The UN Security Council on Wednesday unanimously adopted a US-drafted resolution assigning a regional peacekeeping force to protect Somalia's government against an increasingly powerful Islamic militia.
The resolution, co-sponsored by the United States and African states Congo, Ghana and Tanzania, also eased the 1992 arms embargo on Somalia to facilitate deployment of the peacekeeping force.
It authorized the 7-nation Inter-Governmental Authority on Development (IGAD), an east African group, and the African Union to establish "a protection and training mission in Somalia" for an initial six-month period.
The regional force would monitor bilateral progress in implementing common agreements, protect transitional government members and key infrastructures as well as training government forces.

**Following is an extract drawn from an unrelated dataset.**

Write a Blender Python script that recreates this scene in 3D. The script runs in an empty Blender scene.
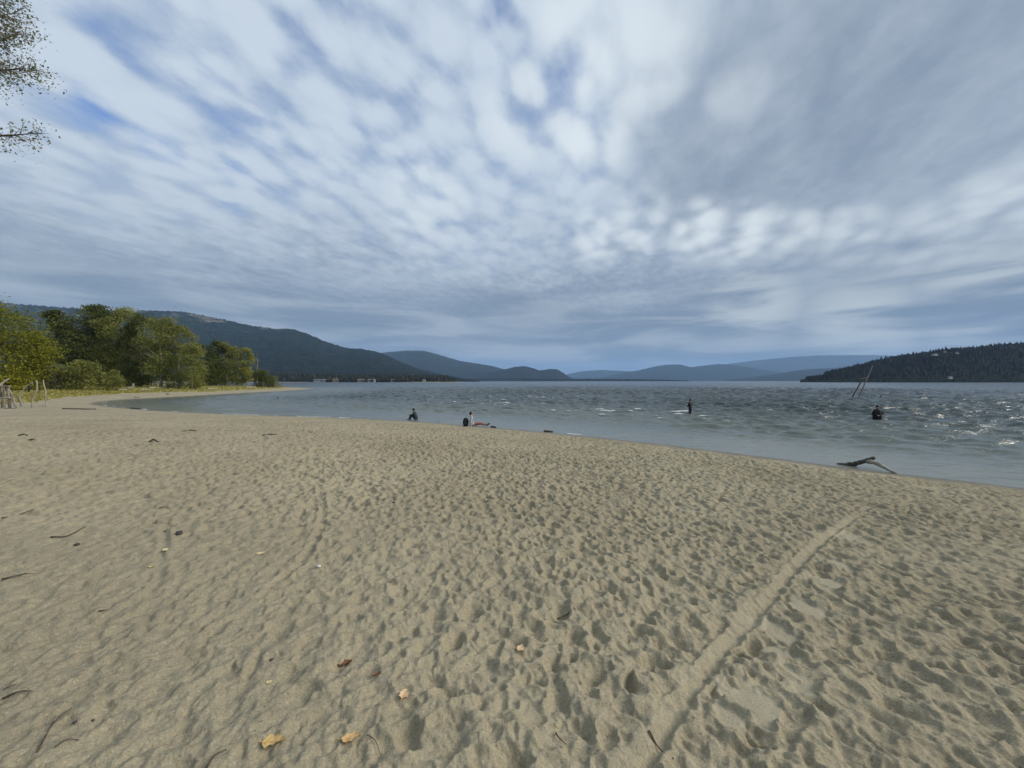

The text further urges Somalia's transitional government and the Islamist faction to resume peace talks quickly following the Khartoum agreements.

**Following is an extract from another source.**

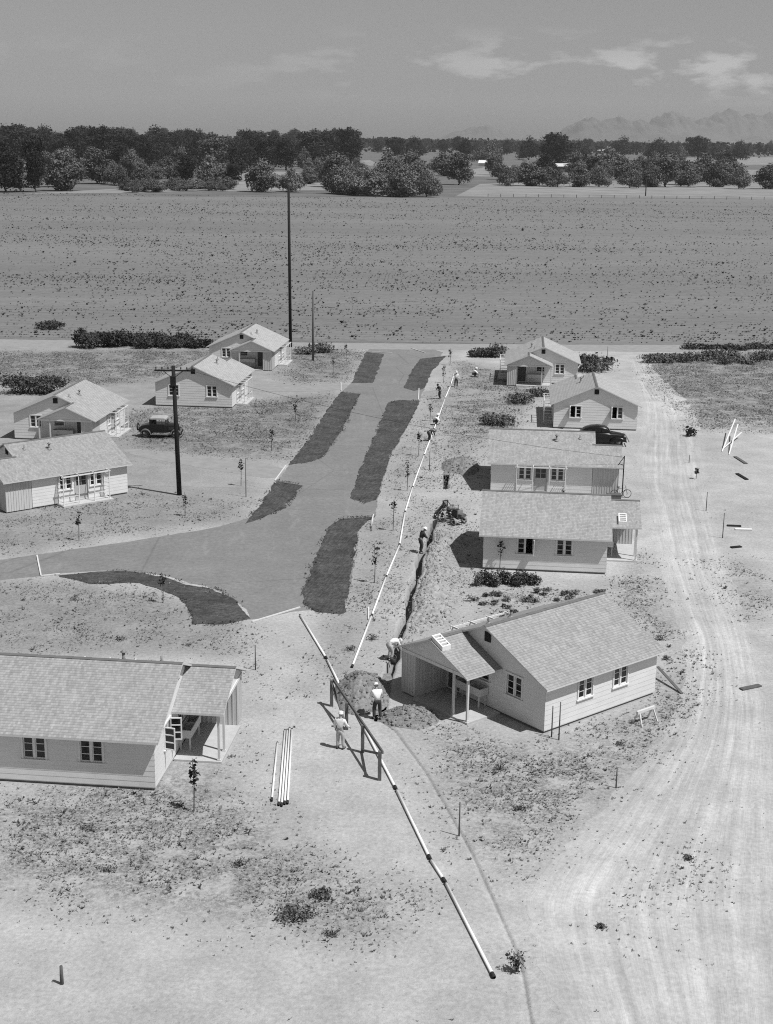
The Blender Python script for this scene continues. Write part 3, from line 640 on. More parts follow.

The resolution also warned of Security Council action against those seeking to impair the peace process or attempts to overthrow the government by force.

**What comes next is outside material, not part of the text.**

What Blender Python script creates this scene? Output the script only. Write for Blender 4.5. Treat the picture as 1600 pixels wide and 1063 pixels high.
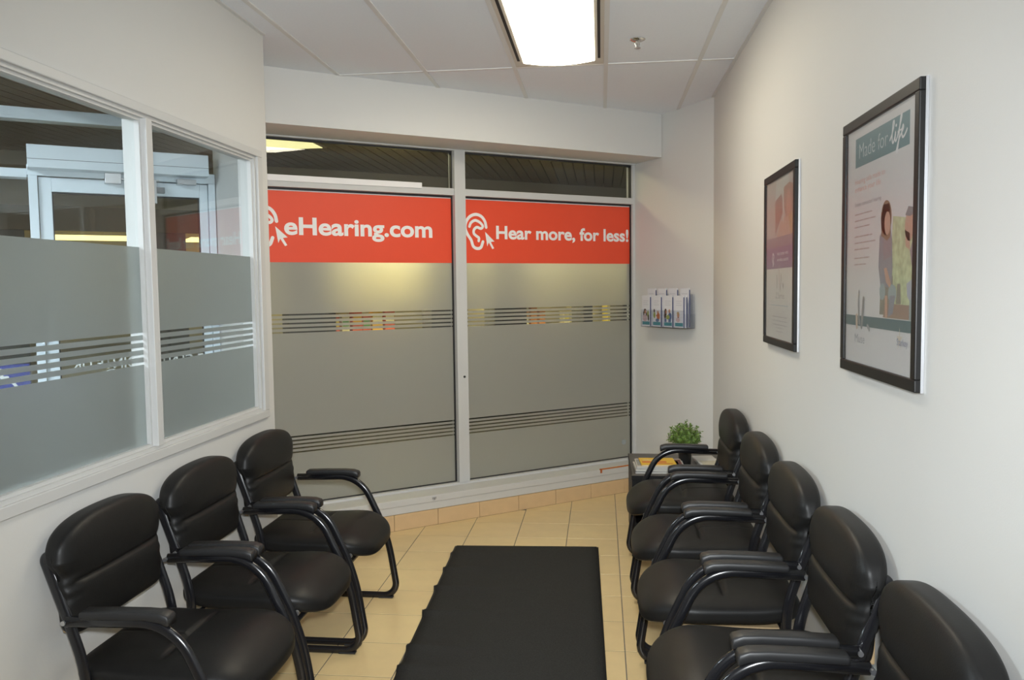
import bpy, bmesh, math, random
from mathutils import Vector, Matrix
random.seed(7)
C = bpy.context.scene.collection
PI = math.pi
for o in list(bpy.data.objects): bpy.data.objects.remove(o)

# ------------------------------------------------------------------ camera
F_PX = 1279.76
yaw, pitch, roll = math.radians(6.2335), math.radians(-3.6508), math.radians(0.7213)
fwd = Vector((-math.sin(yaw)*math.cos(pitch), math.cos(yaw)*math.cos(pitch), math.sin(pitch)))
right = Vector((math.cos(yaw), math.sin(yaw), 0)); up = right.cross(fwd)
r2 = right*math.cos(roll) - up*math.sin(roll); u2 = up*math.cos(roll) + right*math.sin(roll)
camd = bpy.data.cameras.new('camera'); cam = bpy.data.objects.new('camera', camd); C.objects.link(cam)
M3 = Matrix((r2, u2, -fwd)).transposed()
cam.matrix_world = Matrix.Translation((0, 0, 1.5322)) @ M3.to_4x4()
camd.sensor_width = 36; camd.sensor_fit = 'HORIZONTAL'; camd.lens = F_PX/1600*36
camd.clip_start = 0.05; camd.clip_end = 100
sc = bpy.context.scene; sc.camera = cam

# ------------------------------------------------------------------ light and exposure
vs = sc.view_settings
vs.view_transform = 'Standard'; vs.look = 'None'; vs.exposure = 0.9; vs.gamma = 1.0; vs.use_curve_mapping = False
world = bpy.data.worlds.new('night'); sc.world = world; world.use_nodes = True
world.node_tree.nodes['Background'].inputs[0].default_value = (0.55, 0.65, 0.8, 1)
world.node_tree.nodes['Background'].inputs[1].default_value = 0.02
PANEL = 8.0            # strength of the fluorescent lenses
PANEL_COL = (1.0, 0.91, 0.72); COOL_COL = (0.93, 0.97, 1.0)
def lamp(name, kind, loc, power, col, size=0.1, rot=None, size_y=None):
    d = bpy.data.lights.new(name, kind); d.energy = power; d.color = col
    if kind == 'AREA':
        d.size = size
        if size_y: d.shape = 'RECTANGLE'; d.size_y = size_y
    else: d.shadow_soft_size = size
    o = bpy.data.objects.new(name, d); C.objects.link(o); o.location = loc
    if rot: o.rotation_euler = rot
    return o
# the flash on the camera
fl = lamp('camera_flash', 'SPOT', (0.02, -0.03, 1.66), 215, (0.92, 0.97, 1.0), 0.04)
fl.data.spot_size = math.radians(94); fl.data.spot_blend = 1.0
fl.rotation_euler = (math.radians(82), 0, yaw)

# ------------------------------------------------------------------ constants of the room (metres)
H = 2.758; XL = -1.613; XR = 0.743; YB = -2.4
ANG = math.radians(36.19)
GX, GY = 0.249, 6.372                       # right lower end of the shop window's glass line
GD = Vector((math.cos(ANG), math.sin(ANG))); GN = Vector((-GD.y, GD.x))
def gw(s, y): return (GX + GD.x*s + GN.x*y, GY + GD.y*s + GN.y*y)     # window frame -> world
GROT = ANG

# ------------------------------------------------------------------ materials
def new_mat(name):
    m = bpy.data.materials.new(name); m.use_nodes = True
    nt = m.node_tree; b = nt.nodes['Principled BSDF']
    return m, nt, b
def mat(name, col, rough=0.6, metal=0.0, spec=0.5, noise=None, bump=None, rand=0.0, coat=0.0):
    """noise=(scale, amount) mottles the colour, bump=(scale, strength, distance)"""
    m, nt, b = new_mat(name)
    b.inputs['Base Color'].default_value = (*col, 1); b.inputs['Roughness'].default_value = rough
    b.inputs['Metallic'].default_value = metal; b.inputs['Specular IOR Level'].default_value = spec
    b.inputs['Coat Weight'].default_value = coat
    tc = nt.nodes.new('ShaderNodeTexCoord')
    if noise or rand:
        mx = nt.nodes.new('ShaderNodeMix'); mx.data_type = 'RGBA'
        a = noise[1] if noise else rand
        mx.inputs[6].default_value = (*[c*(1-a) for c in col], 1); mx.inputs[7].default_value = (*[min(1, c*(1+a)) for c in col], 1)
        if noise:
            n = nt.nodes.new('ShaderNodeTexNoise'); n.inputs['Scale'].default_value = noise[0]; n.inputs['Detail'].default_value = 5
            nt.links.new(tc.outputs['Object'], n.inputs['Vector'])
            src = n.outputs['Fac']
            if rand:
                oi = nt.nodes.new('ShaderNodeObjectInfo'); ma = nt.nodes.new('ShaderNodeMath'); ma.operation = 'MULTIPLY_ADD'
                nt.links.new(oi.outputs['Random'], ma.inputs[0]); ma.inputs[1].default_value = rand; nt.links.new(src, ma.inputs[2]); src = ma.outputs[0]
        else:
            oi = nt.nodes.new('ShaderNodeObjectInfo'); src = oi.outputs['Random']
        nt.links.new(src, mx.inputs[0]); nt.links.new(mx.outputs[2], b.inputs['Base Color'])
    if bump:
        n2 = nt.nodes.new('ShaderNodeTexNoise'); n2.inputs['Scale'].default_value = bump[0]; n2.inputs['Detail'].default_value = 4
        nt.links.new(tc.outputs['Object'], n2.inputs['Vector'])
        bp = nt.nodes.new('ShaderNodeBump'); bp.inputs['Strength'].default_value = bump[1]; bp.inputs['Distance'].default_value = bump[2]
        nt.links.new(n2.outputs['Fac'], bp.inputs['Height']); nt.links.new(bp.outputs['Normal'], b.inputs['Normal'])
    return m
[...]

Somalia has had no executive governing authority since the 1991 ousting of strongman Mohamed Siad Barre and the two-year-old transitional government has proved too weak to control the war-torn nation of about 10 million people.
The lack of progress in peace talks, which collapsed last month, between the government and the Union of Islamic Courts, which controls the capital, Mogadishu, has mounted concerns of the international community.